Мягкий характер ислама в казахских степях привел и к тому, что тенгрианские субстраты, символы, маркеры и остаточные культы не были полностью вытеснены и изжиты из сознания и обихода казахов. Они остались и в значительной мере ушли в архаический обрядово-культовый слой, образовав уровень подсознательных верований, суеверий, предрассудков, народной магии. Очень хорошо демонстрируют такое состояние казахской народной духовности похоронные, свадебные обряды и обычаи, а также такие возрастные инициации, как тусау кесу, қырықнаң шығару, мушел и др. Практика этих и других обычаев и обрядов, а также инициаций, особенно – похоронных, наглядно показывает реальную культовую многослойность. Символические действия обычно связаны с тенгрианством (жертвоприношение скота, раздача кусков ткани или платков, одежды покойного, мелких денег, ритуальные плачи), захоронение умершего после двух или трех ночевок под родным шаныраком, в то время как заупокойные и выносные молитвы (жаназа, ясин) имеют ясное кораническое происхождение.

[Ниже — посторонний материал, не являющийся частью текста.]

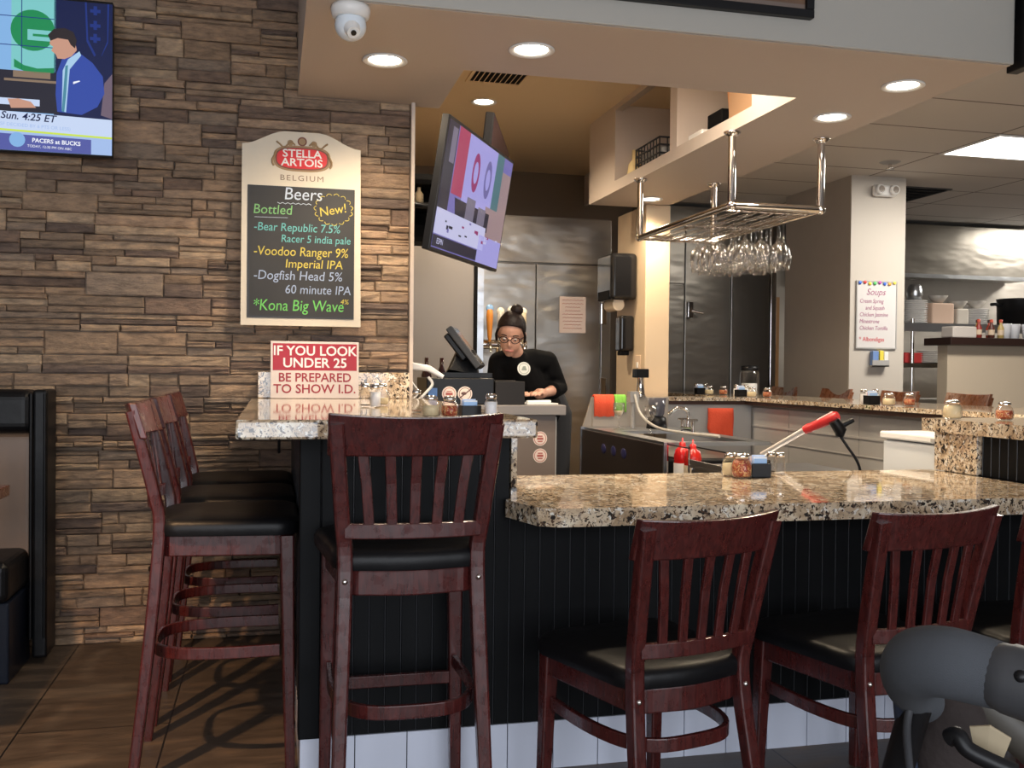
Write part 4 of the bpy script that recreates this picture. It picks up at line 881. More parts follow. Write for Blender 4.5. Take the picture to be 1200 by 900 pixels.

Многослойность казахской этнокультуры также показывает практика празднования Нового года – Наурыза. Хорошо известно, что календарный Новый год восточных народов – наурыз отмечается исстари иранцами и тюрками, в то время как ортодоксальные мусульмане – арабы его не признают, считая его языческим пережитком. Казахи широко и пышно празднуют Наурыз – ритуал, исторически связанный не с исламом, а с другой, более старой религией – зороастризмом, к которому генетически близко тенгрианство. В то же время можно заметить, что во время Наурыза, произнося ритуальные алғысы и бата (благословения), старцы нередко читают молитвы из Корана. Можно констатировать, что тюркское духовенство всегда терпимо относилось к Наурызу. В то же время в последние годы в Казахстане мусульманское население стало активно отмечать и Ураза айт и Курбан байрам – праздники собственно исламские.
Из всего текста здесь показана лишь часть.